3. Dialogue Formatting
In short: start a new paragraph for each speaker and keep all reported speech and punctuation within speech marks. For a lengthier overview of dialogue this link to a MasterClass article might be helpful

4. Proofreading
Typos are inescapable. We all make occasional mistakes or suffer at the helpful hands of autocorrect. But printed typos will only ever bite you in the arse and the best way to eradicate them is to thoroughly proofread everything prior to hitting the metaphorical SEND button. This is not my way of saying everything needs to be perfect and typo-free. I’m the last person in the world who could argue for that. But the fewer mistakes on the page, the easier a text is to read. This is a link to one of my favourite poems on the subject of proofreading


Reading over this I realise I’m starting 2022 in a grumpy mood, which is probably not a bad thing. The last couple of years have been difficult for all of us and I hope this one finally gives us the respite from tension and stress that we all deserve. Happy New Year xxx

Ashley Lister

Ashley Lister is a UK author responsible for more than two-dozen erotic novels written under a variety of pseudonyms. His most recent work, a non-fiction book recounting the exploits of UK swingers, is his second title published under his own name: Swingers: Female Confidential by Ashley Lister (Virgin Books; ISBN: 0753513439) Ashley’s non-fiction has appeared in a variety of magazines, including Forum, Chapter & Verse and The International Journal of Erotica. Nexus, Chimera and Silver Moon have published his full-length fiction, with shorter stories appearing in anthologies edited by Maxim Jakubowski, Rachel Kramer Bussel and Mitzi Szereto. He is very proud to be a regular contributor to ERWA.

6 Comments

  1. Jonathan

    Yay, you included Taylor Mali! Yay! He is GOOD!

    • Ashley Lister

      I do love Taylor Mali – one of my favourites.

  2. Lisabet Sarai

    My top three bugbears:

    — Pesky participles: people who start a sentence with a participle phrase, then continue with the main clause that has the wrong subject

    “Creeping into the room, the gun in her pocket felt as though it weighed fifty pounds.”

    — Inappropriate use of commas of apposition.

    “Famous defense lawyer, Perry Mason knew what he wanted.”

    (I see this at least once a day in people’s blurbs. Makes me want to pull my hair out.)

    — Incorrect speech tags.

    “I know what you want,” Henry smirked.

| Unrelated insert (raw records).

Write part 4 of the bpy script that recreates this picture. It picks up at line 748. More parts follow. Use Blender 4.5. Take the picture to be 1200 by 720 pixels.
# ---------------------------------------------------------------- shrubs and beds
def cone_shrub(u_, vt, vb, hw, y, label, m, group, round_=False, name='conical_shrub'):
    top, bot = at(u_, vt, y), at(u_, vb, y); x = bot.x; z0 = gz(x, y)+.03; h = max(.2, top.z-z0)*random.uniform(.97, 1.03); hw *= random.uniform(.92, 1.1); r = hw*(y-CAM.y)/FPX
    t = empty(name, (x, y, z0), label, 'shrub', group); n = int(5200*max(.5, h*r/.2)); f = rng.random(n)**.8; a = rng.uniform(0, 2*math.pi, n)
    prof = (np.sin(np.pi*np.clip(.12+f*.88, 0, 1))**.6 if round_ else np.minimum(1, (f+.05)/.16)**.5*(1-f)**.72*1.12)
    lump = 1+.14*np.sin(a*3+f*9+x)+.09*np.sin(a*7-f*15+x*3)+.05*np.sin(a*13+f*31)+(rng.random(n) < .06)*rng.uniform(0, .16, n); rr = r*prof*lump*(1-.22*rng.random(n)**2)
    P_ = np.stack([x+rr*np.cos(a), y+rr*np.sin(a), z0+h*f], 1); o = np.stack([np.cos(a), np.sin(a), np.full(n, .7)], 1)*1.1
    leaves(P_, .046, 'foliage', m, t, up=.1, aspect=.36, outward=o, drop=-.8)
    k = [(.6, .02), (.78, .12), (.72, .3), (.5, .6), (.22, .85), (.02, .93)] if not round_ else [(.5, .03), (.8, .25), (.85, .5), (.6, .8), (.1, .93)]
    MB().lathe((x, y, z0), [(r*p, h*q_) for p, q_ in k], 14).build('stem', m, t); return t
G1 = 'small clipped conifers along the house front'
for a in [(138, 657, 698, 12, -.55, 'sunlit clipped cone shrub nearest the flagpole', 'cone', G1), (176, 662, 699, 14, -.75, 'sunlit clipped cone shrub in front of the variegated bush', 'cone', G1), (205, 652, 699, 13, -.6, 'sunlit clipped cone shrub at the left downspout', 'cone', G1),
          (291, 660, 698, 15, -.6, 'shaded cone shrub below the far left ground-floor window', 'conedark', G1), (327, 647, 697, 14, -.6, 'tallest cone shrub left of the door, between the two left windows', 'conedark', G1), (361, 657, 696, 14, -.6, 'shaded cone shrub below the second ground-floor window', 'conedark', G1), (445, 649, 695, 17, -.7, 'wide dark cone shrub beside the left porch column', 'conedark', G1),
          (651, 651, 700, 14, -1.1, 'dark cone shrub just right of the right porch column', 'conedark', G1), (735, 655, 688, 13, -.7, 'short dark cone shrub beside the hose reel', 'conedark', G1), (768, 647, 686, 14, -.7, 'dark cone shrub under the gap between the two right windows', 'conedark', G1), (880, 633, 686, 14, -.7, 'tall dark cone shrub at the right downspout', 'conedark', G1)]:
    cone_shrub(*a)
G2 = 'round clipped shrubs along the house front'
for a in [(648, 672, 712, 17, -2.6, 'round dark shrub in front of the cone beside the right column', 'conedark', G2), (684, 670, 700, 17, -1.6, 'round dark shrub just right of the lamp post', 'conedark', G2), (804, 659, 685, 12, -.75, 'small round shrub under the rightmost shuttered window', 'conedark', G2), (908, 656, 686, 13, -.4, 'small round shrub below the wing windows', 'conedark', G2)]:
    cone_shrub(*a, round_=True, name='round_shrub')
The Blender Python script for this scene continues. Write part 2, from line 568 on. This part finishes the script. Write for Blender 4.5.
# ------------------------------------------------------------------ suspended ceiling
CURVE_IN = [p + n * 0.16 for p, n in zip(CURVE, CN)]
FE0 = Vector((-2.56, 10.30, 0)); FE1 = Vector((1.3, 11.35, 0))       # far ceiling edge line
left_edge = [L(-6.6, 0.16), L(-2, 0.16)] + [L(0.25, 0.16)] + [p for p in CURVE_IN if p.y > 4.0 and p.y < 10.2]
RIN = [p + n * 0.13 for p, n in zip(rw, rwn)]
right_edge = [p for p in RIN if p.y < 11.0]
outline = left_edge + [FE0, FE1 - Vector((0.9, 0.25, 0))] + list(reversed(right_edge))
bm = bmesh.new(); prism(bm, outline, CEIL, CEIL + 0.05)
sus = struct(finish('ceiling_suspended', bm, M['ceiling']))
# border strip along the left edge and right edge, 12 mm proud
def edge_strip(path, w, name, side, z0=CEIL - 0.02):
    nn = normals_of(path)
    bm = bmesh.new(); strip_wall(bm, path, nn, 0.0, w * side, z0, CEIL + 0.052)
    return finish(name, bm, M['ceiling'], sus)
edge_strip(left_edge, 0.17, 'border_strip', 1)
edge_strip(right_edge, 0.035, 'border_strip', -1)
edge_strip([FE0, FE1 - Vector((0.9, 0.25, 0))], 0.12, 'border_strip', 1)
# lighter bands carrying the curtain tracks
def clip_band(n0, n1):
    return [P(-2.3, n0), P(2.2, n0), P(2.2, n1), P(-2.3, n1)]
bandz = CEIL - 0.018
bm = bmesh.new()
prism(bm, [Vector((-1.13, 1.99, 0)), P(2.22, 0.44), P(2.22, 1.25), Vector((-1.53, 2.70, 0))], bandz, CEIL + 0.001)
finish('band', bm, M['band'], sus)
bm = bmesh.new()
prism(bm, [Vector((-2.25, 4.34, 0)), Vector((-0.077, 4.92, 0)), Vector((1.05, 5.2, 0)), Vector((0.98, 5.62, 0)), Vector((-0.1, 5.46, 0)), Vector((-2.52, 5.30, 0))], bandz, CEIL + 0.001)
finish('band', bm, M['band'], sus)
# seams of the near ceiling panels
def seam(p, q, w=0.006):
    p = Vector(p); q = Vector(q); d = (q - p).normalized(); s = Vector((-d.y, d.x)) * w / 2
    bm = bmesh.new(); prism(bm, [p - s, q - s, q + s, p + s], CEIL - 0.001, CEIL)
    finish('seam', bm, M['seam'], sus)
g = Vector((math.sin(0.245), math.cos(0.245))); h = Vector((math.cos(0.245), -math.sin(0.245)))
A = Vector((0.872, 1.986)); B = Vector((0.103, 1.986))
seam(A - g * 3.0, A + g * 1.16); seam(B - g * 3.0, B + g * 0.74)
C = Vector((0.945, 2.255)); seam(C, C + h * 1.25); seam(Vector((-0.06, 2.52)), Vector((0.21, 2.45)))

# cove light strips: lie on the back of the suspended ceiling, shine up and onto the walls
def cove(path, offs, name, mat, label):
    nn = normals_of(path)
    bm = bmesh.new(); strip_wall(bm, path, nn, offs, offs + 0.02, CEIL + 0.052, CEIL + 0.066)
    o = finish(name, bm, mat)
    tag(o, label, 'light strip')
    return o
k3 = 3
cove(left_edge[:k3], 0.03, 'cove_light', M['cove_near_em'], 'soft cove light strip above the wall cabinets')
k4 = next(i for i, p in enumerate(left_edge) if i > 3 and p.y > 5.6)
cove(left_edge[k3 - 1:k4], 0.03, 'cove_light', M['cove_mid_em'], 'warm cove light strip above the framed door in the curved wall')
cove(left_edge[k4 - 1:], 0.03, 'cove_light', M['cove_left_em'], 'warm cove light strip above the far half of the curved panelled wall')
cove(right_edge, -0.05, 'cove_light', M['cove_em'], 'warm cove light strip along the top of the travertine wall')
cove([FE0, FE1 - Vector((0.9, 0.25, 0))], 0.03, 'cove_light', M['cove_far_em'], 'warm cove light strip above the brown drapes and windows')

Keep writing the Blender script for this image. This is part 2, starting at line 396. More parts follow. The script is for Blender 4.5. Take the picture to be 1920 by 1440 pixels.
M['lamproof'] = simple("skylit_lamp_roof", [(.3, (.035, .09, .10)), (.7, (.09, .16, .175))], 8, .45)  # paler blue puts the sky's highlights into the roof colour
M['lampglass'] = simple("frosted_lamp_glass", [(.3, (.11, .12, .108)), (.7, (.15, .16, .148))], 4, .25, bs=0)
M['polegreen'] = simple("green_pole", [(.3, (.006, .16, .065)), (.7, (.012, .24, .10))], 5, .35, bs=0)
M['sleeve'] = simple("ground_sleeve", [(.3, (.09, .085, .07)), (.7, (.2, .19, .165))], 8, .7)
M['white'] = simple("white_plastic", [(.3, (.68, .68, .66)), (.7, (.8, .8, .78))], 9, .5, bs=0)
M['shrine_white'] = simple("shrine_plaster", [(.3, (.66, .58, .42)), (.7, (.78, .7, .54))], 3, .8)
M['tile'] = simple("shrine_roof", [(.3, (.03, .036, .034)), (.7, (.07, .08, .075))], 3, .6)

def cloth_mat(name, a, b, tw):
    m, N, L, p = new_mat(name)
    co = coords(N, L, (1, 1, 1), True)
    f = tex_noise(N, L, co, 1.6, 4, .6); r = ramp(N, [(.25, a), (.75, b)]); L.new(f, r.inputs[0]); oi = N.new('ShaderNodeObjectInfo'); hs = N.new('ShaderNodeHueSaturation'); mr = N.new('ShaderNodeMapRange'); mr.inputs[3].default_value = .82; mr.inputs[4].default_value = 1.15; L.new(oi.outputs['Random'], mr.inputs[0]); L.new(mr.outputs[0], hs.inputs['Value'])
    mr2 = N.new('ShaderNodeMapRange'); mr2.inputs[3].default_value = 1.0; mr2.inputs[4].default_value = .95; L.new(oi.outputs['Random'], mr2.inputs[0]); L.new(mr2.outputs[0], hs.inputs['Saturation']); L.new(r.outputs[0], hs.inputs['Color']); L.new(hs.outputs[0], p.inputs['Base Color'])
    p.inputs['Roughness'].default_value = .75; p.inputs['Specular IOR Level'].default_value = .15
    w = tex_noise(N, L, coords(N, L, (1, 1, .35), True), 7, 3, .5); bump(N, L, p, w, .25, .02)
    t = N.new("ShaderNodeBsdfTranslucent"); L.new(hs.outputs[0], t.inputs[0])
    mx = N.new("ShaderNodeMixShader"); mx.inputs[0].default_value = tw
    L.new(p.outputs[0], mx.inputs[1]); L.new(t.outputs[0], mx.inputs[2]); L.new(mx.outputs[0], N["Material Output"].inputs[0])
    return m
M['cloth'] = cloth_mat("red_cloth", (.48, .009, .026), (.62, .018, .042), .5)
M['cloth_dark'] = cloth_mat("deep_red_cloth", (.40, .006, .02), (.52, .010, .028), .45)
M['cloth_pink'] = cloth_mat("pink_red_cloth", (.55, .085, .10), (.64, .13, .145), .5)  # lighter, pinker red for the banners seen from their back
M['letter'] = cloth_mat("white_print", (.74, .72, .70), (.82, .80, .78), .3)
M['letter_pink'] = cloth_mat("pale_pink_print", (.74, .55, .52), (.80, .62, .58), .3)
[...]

    (“smirked” is not a speech act!)

    Sigh. I’m sure my typos drive some people crazy too.

    Happy New Year, Ash!

  3. Rikki de la Vega

    Following George Orwell’s sixth rule of writing (“Break any [previous] rules sooner than say anything outright barbarous.”) I’ve actually used run-on sentences to describe sex scenes, including sensations & emotions. A friend of mine calls it my “breathless style” of erotic scene-writing.

  4. Brian

    One thing that grates on me is to read (or hear) phrases like “That’s him!” or “That’s me!” Having endured an English course that taught sentence diagramming, I have flashbacks to the requirements for the differnet cases and the distinction between a direct object and a predicate nominative.

    Language evolves, and that this evolution inevitably begins with usage that is “wrong” according to previous rules. There is no more significant instance of this than rules for referring to persons of indeterminate gender. Thirty years ago, my (very progressive, very feminist) English teacher insisted on use of masculine pronouns when referring to persons of unknown or unspecified gender. Example: “Every individual has the right to express himself.” A modern author might write, “Every individual has the right to express themselves.” If she were still alive, my teacher would inevitably point out out that the singular subject and plural reflexive don’t match. She would be technically correct, but it’s also clear (as John McWhorter has recently discussed) that usage has evolved to blur the distinction.

    This evolution of language is what I try to keep in mind when I cringe at a “that’s us!” and the like. Offenses against punctuation, and bad sentence structure, still deserve all the opprobrium they’ve gotten above.

    • Lisabet Sarai

      Oh yes, Brian!

      Both about the evolution… and the cringing!